►
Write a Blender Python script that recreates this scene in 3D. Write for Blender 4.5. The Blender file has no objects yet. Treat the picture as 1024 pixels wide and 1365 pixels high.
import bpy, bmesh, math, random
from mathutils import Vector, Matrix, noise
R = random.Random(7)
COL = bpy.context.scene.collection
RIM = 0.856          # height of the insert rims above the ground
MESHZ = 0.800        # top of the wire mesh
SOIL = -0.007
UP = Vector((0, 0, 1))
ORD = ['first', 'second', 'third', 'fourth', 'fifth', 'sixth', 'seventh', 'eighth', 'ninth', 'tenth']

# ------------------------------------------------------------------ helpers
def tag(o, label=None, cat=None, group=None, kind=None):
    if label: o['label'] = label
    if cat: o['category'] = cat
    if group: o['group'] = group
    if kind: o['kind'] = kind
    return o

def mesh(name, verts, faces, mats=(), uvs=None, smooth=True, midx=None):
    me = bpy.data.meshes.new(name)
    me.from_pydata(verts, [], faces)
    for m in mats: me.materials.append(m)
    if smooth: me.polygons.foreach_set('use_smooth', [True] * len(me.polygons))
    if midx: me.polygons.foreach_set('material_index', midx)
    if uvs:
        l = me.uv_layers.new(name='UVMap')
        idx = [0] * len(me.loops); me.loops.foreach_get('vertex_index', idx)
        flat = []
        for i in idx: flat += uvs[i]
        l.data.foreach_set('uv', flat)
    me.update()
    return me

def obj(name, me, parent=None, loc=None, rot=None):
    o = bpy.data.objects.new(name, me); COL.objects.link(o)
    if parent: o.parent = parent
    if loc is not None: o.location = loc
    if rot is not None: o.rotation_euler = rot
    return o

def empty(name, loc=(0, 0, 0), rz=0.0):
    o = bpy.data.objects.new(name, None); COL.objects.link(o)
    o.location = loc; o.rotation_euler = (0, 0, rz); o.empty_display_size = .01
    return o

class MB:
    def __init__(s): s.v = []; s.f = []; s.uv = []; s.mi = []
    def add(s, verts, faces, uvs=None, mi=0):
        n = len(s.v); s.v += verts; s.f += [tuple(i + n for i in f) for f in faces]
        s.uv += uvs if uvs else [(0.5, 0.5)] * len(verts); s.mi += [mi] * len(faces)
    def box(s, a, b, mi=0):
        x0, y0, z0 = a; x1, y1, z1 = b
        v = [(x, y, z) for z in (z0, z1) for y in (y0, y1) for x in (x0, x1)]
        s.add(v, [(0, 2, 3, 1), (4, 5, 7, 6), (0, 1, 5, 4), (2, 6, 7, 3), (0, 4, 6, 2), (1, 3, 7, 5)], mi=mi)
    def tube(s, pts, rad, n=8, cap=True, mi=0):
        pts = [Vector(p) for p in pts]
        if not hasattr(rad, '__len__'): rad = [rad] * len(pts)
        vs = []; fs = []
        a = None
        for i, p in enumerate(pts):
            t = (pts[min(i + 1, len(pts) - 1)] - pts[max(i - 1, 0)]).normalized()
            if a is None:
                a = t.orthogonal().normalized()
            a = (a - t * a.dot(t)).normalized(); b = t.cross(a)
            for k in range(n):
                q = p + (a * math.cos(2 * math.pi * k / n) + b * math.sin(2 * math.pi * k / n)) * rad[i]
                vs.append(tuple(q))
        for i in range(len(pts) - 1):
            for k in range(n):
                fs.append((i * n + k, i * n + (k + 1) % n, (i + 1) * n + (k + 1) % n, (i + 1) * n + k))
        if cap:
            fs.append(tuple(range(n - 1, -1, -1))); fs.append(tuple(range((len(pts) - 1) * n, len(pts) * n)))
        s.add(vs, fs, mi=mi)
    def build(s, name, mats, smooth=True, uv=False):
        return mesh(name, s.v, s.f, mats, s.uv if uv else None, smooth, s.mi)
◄
For the listing above, identify each line bearing "objects".

* **Final result**:
Write a Blender Python script that recreates this scene in 3D. Write for Blender 4.5. The Blender file has no objects yet. Treat the picture as 1024 pixels wide and 1365 pixels high.
    o = bpy.data.objects.new(name, me); COL.objects.link(o)
    o = bpy.data.objects.new(name, None); COL.objects.link(o)